-------- Provided information --------

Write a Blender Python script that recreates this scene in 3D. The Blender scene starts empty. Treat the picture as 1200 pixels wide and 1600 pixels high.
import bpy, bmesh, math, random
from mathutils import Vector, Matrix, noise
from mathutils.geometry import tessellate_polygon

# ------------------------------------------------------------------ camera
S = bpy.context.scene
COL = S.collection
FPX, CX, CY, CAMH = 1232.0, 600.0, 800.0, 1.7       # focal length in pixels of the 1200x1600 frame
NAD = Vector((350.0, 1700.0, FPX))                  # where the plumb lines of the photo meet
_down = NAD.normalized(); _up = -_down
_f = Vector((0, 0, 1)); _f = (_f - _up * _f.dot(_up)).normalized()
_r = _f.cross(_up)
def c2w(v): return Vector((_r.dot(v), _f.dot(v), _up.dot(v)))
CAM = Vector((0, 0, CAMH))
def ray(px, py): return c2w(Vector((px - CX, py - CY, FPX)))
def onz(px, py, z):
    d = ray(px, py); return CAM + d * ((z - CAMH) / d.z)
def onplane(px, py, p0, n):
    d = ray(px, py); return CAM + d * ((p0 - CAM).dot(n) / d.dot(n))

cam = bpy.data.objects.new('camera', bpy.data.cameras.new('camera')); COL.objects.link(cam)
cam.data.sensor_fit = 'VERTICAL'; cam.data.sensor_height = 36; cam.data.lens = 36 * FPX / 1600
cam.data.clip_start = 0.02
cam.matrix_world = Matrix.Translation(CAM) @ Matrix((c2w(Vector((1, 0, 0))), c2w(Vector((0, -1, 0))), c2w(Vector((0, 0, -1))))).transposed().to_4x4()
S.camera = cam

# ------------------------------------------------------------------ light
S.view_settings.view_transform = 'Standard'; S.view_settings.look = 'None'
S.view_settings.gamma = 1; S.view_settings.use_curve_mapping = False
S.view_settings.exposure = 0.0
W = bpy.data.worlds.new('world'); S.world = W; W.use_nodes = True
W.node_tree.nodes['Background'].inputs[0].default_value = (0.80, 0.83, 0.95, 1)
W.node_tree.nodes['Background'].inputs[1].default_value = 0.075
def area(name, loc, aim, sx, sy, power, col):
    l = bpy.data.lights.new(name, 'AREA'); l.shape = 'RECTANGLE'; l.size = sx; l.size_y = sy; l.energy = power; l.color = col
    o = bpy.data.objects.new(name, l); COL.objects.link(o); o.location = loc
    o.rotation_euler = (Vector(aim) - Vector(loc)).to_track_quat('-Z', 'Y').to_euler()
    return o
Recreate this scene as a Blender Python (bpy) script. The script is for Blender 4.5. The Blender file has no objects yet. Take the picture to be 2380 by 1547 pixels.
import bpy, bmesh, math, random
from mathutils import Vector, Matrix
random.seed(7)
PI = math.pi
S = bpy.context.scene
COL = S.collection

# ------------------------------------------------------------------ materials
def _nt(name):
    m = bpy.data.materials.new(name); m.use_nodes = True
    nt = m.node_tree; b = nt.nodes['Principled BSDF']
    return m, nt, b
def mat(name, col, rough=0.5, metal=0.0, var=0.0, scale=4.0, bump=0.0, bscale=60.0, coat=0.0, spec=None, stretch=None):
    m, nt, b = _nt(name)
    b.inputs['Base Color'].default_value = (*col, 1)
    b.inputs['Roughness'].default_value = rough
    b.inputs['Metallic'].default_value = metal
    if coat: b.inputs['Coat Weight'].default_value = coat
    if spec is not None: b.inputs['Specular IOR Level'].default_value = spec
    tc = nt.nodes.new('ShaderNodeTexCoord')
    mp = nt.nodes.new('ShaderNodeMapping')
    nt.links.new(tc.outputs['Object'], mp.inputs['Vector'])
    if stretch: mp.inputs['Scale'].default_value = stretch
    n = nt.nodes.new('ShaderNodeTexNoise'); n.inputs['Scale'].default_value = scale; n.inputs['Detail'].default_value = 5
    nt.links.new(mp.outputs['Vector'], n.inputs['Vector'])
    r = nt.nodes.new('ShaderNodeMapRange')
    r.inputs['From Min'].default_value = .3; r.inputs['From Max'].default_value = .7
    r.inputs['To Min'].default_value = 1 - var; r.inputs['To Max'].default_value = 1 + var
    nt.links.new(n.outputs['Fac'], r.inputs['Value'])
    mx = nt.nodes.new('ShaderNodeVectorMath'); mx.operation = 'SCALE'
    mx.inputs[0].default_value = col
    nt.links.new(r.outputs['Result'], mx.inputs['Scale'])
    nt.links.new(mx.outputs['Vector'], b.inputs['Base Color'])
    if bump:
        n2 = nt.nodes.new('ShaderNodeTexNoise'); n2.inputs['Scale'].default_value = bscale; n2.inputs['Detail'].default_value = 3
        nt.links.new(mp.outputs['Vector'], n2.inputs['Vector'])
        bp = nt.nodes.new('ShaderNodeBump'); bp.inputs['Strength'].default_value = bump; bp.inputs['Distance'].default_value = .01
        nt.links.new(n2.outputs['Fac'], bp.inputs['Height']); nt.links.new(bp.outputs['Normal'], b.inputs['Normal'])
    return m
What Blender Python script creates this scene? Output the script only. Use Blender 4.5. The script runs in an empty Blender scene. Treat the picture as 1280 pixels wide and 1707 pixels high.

--------

**Instructions for the task:** Repeat each of the entries above precisely as given.

**Result of the task:**
Write a Blender Python script that recreates this scene in 3D. The Blender scene starts empty. Treat the picture as 1200 pixels wide and 1600 pixels high.
import bpy, bmesh, math, random
from mathutils import Vector, Matrix, noise
from mathutils.geometry import tessellate_polygon

# ------------------------------------------------------------------ camera
S = bpy.context.scene
COL = S.collection
FPX, CX, CY, CAMH = 1232.0, 600.0, 800.0, 1.7       # focal length in pixels of the 1200x1600 frame
NAD = Vector((350.0, 1700.0, FPX))                  # where the plumb lines of the photo meet
_down = NAD.normalized(); _up = -_down
_f = Vector((0, 0, 1)); _f = (_f - _up * _f.dot(_up)).normalized()
_r = _f.cross(_up)
def c2w(v): return Vector((_r.dot(v), _f.dot(v), _up.dot(v)))
CAM = Vector((0, 0, CAMH))
def ray(px, py): return c2w(Vector((px - CX, py - CY, FPX)))
def onz(px, py, z):
    d = ray(px, py); return CAM + d * ((z - CAMH) / d.z)
def onplane(px, py, p0, n):
    d = ray(px, py); return CAM + d * ((p0 - CAM).dot(n) / d.dot(n))

cam = bpy.data.objects.new('camera', bpy.data.cameras.new('camera')); COL.objects.link(cam)
cam.data.sensor_fit = 'VERTICAL'; cam.data.sensor_height = 36; cam.data.lens = 36 * FPX / 1600
cam.data.clip_start = 0.02
cam.matrix_world = Matrix.Translation(CAM) @ Matrix((c2w(Vector((1, 0, 0))), c2w(Vector((0, -1, 0))), c2w(Vector((0, 0, -1))))).transposed().to_4x4()
S.camera = cam

# ------------------------------------------------------------------ light
S.view_settings.view_transform = 'Standard'; S.view_settings.look = 'None'
S.view_settings.gamma = 1; S.view_settings.use_curve_mapping = False
S.view_settings.exposure = 0.0
W = bpy.data.worlds.new('world'); S.world = W; W.use_nodes = True
W.node_tree.nodes['Background'].inputs[0].default_value = (0.80, 0.83, 0.95, 1)
W.node_tree.nodes['Background'].inputs[1].default_value = 0.075
def area(name, loc, aim, sx, sy, power, col):
    l = bpy.data.lights.new(name, 'AREA'); l.shape = 'RECTANGLE'; l.size = sx; l.size_y = sy; l.energy = power; l.color = col
    o = bpy.data.objects.new(name, l); COL.objects.link(o); o.location = loc
    o.rotation_euler = (Vector(aim) - Vector(loc)).to_track_quat('-Z', 'Y').to_euler()
    return o
Recreate this scene as a Blender Python (bpy) script. The script is for Blender 4.5. The Blender file has no objects yet. Take the picture to be 2380 by 1547 pixels.
import bpy, bmesh, math, random
from mathutils import Vector, Matrix
random.seed(7)
PI = math.pi
S = bpy.context.scene
COL = S.collection

# ------------------------------------------------------------------ materials
def _nt(name):
    m = bpy.data.materials.new(name); m.use_nodes = True
    nt = m.node_tree; b = nt.nodes['Principled BSDF']
    return m, nt, b
def mat(name, col, rough=0.5, metal=0.0, var=0.0, scale=4.0, bump=0.0, bscale=60.0, coat=0.0, spec=None, stretch=None):
    m, nt, b = _nt(name)
    b.inputs['Base Color'].default_value = (*col, 1)
    b.inputs['Roughness'].default_value = rough
    b.inputs['Metallic'].default_value = metal
    if coat: b.inputs['Coat Weight'].default_value = coat
    if spec is not None: b.inputs['Specular IOR Level'].default_value = spec
    tc = nt.nodes.new('ShaderNodeTexCoord')
    mp = nt.nodes.new('ShaderNodeMapping')
    nt.links.new(tc.outputs['Object'], mp.inputs['Vector'])
    if stretch: mp.inputs['Scale'].default_value = stretch
    n = nt.nodes.new('ShaderNodeTexNoise'); n.inputs['Scale'].default_value = scale; n.inputs['Detail'].default_value = 5
    nt.links.new(mp.outputs['Vector'], n.inputs['Vector'])
    r = nt.nodes.new('ShaderNodeMapRange')
    r.inputs['From Min'].default_value = .3; r.inputs['From Max'].default_value = .7
    r.inputs['To Min'].default_value = 1 - var; r.inputs['To Max'].default_value = 1 + var
    nt.links.new(n.outputs['Fac'], r.inputs['Value'])
    mx = nt.nodes.new('ShaderNodeVectorMath'); mx.operation = 'SCALE'
    mx.inputs[0].default_value = col
    nt.links.new(r.outputs['Result'], mx.inputs['Scale'])
    nt.links.new(mx.outputs['Vector'], b.inputs['Base Color'])
    if bump:
        n2 = nt.nodes.new('ShaderNodeTexNoise'); n2.inputs['Scale'].default_value = bscale; n2.inputs['Detail'].default_value = 3
        nt.links.new(mp.outputs['Vector'], n2.inputs['Vector'])
        bp = nt.nodes.new('ShaderNodeBump'); bp.inputs['Strength'].default_value = bump; bp.inputs['Distance'].default_value = .01
        nt.links.new(n2.outputs['Fac'], bp.inputs['Height']); nt.links.new(bp.outputs['Normal'], b.inputs['Normal'])
    return m
What Blender Python script creates this scene? Output the script only. Use Blender 4.5. The script runs in an empty Blender scene. Treat the picture as 1280 pixels wide and 1707 pixels high.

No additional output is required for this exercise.